La vida azarosa de los narcotraficantes expande sus egos porque se debaten entre el triunfo y el riesgo constante de que todo se diluya tan rápido como empezó.
Así los tres se propusieron abandonar su condición de antihéroes para ser reconocidos como los héroes de la película y atrajeron, para adherirse a su fama, a artistas, reinas de belleza y otras celebridades. Escritores, compositores, cantantes, actores, productores de cine y televisión, siempre alertas a hechos sociales singulares, quisieron mostrar el lado difícil de sus supuestas vidas fáciles.
El vertiginoso ascenso delictivo y en la escala social, paradójicamente, atizaron el propio infierno personal de ‘Vaticano’.
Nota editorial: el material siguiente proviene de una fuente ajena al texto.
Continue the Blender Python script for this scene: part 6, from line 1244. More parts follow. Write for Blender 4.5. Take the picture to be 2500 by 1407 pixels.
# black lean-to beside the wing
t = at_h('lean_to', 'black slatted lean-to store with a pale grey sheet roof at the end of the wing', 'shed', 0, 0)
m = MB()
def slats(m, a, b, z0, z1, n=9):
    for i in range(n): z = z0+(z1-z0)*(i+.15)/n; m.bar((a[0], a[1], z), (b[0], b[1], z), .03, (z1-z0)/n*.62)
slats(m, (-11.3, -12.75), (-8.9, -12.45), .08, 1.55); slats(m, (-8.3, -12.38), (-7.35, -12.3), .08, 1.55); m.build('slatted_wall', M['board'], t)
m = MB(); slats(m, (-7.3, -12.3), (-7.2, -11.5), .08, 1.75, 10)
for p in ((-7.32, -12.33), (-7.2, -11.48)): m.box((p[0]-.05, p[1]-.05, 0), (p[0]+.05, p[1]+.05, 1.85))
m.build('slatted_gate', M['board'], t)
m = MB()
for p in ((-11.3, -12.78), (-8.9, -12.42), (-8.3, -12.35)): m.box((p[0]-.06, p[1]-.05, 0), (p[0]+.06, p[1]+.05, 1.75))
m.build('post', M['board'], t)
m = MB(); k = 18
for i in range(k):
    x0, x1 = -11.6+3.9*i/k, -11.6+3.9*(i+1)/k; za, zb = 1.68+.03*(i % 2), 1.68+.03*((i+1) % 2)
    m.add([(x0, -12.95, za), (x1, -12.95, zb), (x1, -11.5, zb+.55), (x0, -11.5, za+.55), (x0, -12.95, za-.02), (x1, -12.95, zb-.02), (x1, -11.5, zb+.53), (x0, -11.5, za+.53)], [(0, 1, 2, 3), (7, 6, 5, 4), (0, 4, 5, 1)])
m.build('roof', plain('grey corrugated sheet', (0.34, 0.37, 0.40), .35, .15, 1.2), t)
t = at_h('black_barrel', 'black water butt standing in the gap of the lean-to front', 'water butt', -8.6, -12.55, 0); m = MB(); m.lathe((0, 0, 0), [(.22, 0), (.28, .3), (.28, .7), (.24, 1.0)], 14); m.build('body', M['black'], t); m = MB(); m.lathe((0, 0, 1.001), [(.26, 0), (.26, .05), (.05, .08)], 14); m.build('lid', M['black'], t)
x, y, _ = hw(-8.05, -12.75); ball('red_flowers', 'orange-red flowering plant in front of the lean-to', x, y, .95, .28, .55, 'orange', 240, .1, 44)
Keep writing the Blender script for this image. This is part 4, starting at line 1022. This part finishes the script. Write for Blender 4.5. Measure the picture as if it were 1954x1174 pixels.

Se volvió tan notorio que las autoridades estadounidenses exigieron poner fin a la carrera del peruano que transformó un tramo de la Carretera Marginal de la Selva en su aeródromo privado para el despegue de decenas de avionetas cargadas de droga cada día, y que mantenía en sus planillas laborales millonarias a autoridades, jefes militares y policiales, alcaldes, gobernadores y una gran legión de campesinos, empleados y guardaespaldas.
Los tres, a pesar de sus diferentes acentos, del monto de su riqueza y de la extensión de sus dominios, consiguieron, en determinado momento de sus carreras criminales, poner en jaque al Estado, gracias al poder que les proporcionó el tráfico de drogas.
‘Vaticano’ iba camino a construir el primer cártel de la droga en la historia nacional, erigiéndose como el mayor narcotraficante del Perú y, de esta manera, se colocó en la mira, al mismo tiempo, de la policía y las Fuerzas Armadas de Colombia y Perú, de la DEA, de la CIA e incluso de Sendero Luminoso. Escobar constituyó la mayor organización de la droga en su país y el mundo, el cártel de Medellín, y ‘El Chapo’ con su cártel de Sinaloa, avanzaba en la transformación de ser la versión aumentada del colombiano hasta ser llamado el Steve Jobs de la cocaína por su ‘inventiva’ para hacer dinero.
La cacería de ‘Vaticano’ acabó en enero de 1994 con ribetes novelescos en Cali, al igual que ocurrió en Medellín con Escobar en diciembre de 1993 y ‘El Chapo’ en Los Mochis hace tan solo unas semanas.
‘Vaticano’ me dijo que, durante esos 22 años de encierro, enfrentó ese sentimiento común a la mayoría de presos que mantiene el cuerpo y la mente encadenados también a su autocondena y depresión.
Más allá de cualquier cuestionamiento moral, la prisión provoca, muchas veces, culpa, dolor y arrepentimiento, sentimientos que en su caso, me aseguró, han dado paso a la consideración de que ya pagó con creces lo que debía.
El largo encierro puede haber sido una catarsis para purgar sus propios yerros. El futuro lo confirmará.
Ahora siente que ya no tiene daño alguno que reparar ni perdón que pedir porque el final de su condena lo ha liberado también de sus errores.
Las historias personales de ‘Vaticano’, Escobar y ‘El Chapo’ demuestran que el poder es efímero y nos recuerdan que las estaturas no se pueden medir apenas físicamente. No importa el tamaño corporal o el volumen de la riqueza que acumularon, los grandes sueños de hombres como ellos siempre serán pequeños porque los consiguieron bajo la vara de la delincuencia y la ilegalidad.